Christmas goes to school with Sixers assistant McKie
ORLANDO - As his NBA dream was drowning, Dionte Christmas was thrown a lifeline by the Sixers.
When he snagged it, a big brother was on the other end.
Christmas went undrafted last month. But he not only got asked to play on his hometown Sixers summer-league team, he got to be coached by fellow Temple alum Aaron McKie.
"My confidence just hit the ground when I didn't hear my name called," Christmas said.
Five minutes after the draft ended, Sixers general manager Ed Stefanski called and invited the shooter to play here this week. Christmas eagerly accepted.
Five minutes after he landed in Orlando, he attached himself to a Temple success story.
"Since I've been out here I've been glued to Aaron McKie," Christmas said.
McKie, a Sixers assistant helping to coach the Sixers/Nets unit, welcomed Christmas.
"It's a brotherhood," McKie said.
They are similar - Philly high school products (Fels for Christmas, Gratz for McKie) who starred in Temple's backcourt - but they entered the NBA at different ends of the spectrum.
McKie left Temple after his junior season and was drafted in the first round, which began a 17-season NBA career that included 10 playoff runs.
Christmas is undrafted, maybe a little undersized and certainly a bit unconfident these days. He was downright skittish Monday, the first guard off the bench for the Sixers/Nets combined unit. He was a little less timid Tuesday.
He was an 18-point machine Wednesday, and chipped in 10 points yesterday in limited minutes as the Sixers/Nets lost their fourth in four tries, 83-62, to Oklahoma City's entry. Christmas left before the game was over. He had to catch a flight to Las Vegas, where he will play for the Clippers in next week's summer league there.

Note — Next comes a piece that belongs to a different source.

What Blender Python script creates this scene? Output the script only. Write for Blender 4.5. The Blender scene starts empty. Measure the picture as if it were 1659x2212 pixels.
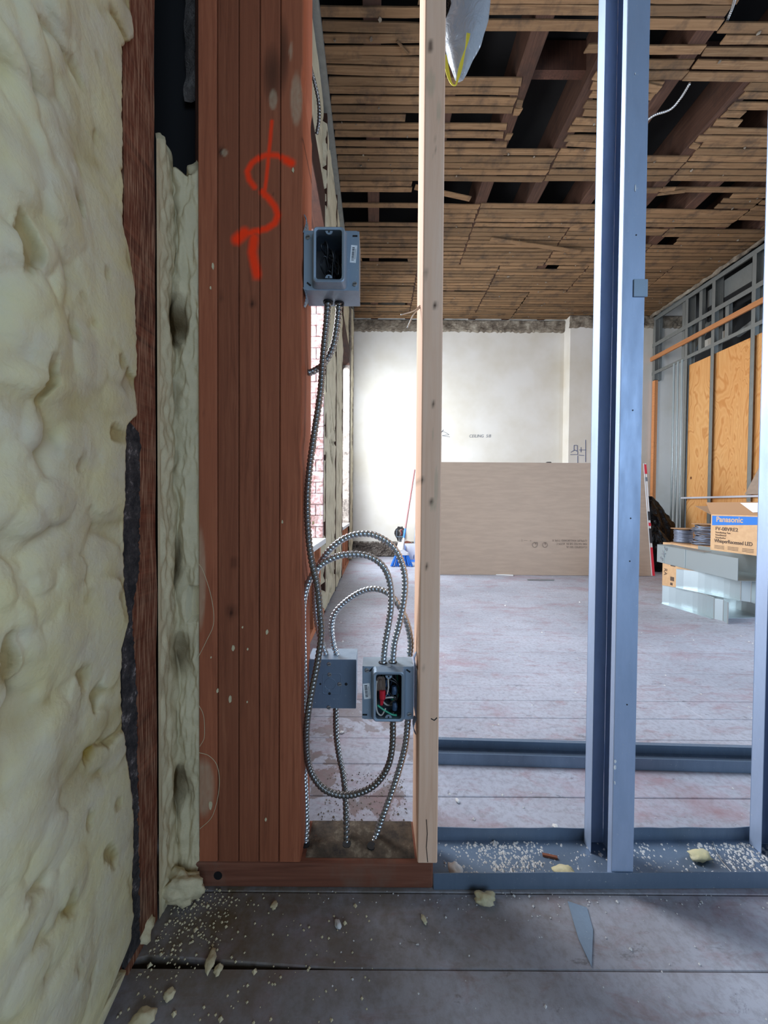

In Vegas, he hopes to stay in the comfort zone he found Wednesday.
"My team needed me to score in the second quarter," Christmas said after Wednesday's breakout.
The first 2 days, Christmas had deferred to Nets first-rounder Terrence Williams, Nets second-year swingman Chris Douglas-Roberts and Sixers second-year forward Marreese Speights.
Wednesday, at the urging of McKie, he deferred to no one.
McKie said he told Christmas before Wednesday's game, "Go out and play your game."
Afterward, McKie said, "That's what I was talking about."
By the end of Christmas' summer-league experience, McKie said, teams will know what he has to offer - a three-time Atlantic 10 scoring leader who is becoming more than just a jump shooter.
Christmas wasn't even that the first 2 days here. He hit four of 11 shots, one of four treys. He generally missed, and badly.
"I was a little hesitant. As the games go on, I think my confidence level is going to progress," Christmas said. "As I get more confident, those shots will start to go down. I was worried if I missed the shot, I'd come out."
McKie told him: "Don't worry. We're not going to take you out for missing shots. We'll take you out for not playing hard."
Nobody has played harder than Christmas, which is why he got so much playing time.
In the third quarter Tuesday, for instance, he missed a three-pointer, traveled on the perimeter, fired two airball 20-footers and missed a wide-open three.
But he was still in the game late in the quarter, diving on a loose ball. And he was still in the game in the fourth, driving to the basket twice and converting, playing manically intense defense.
That's what Big Brother told him to do more than a year ago, as they played together in the summer.
"I told him, 'They're going to take away your strength. You can shoot. You have to learn how to put the ball on the floor. Don't be a one-trick pony,' " McKie said. " 'And be able to guard a point guard, or a two guard, or a three.' "
He's trying.
"The biggest thing I'm impressed with him is defensive intensity," McKie said. "Those are the things that will open the GMs' and coaches' eyes."
"Dionte has acquitted himself very well here," said Stefanski, satisfied.
After all, according to Christmas, Stefanski was the only GM among the seven here who wanted him.
"Without Ed Stefanski calling me, I don't know where my confidence would be. I knew my chances of making the NBA weren't over," Christmas said. "I still had a huge chance of making the league."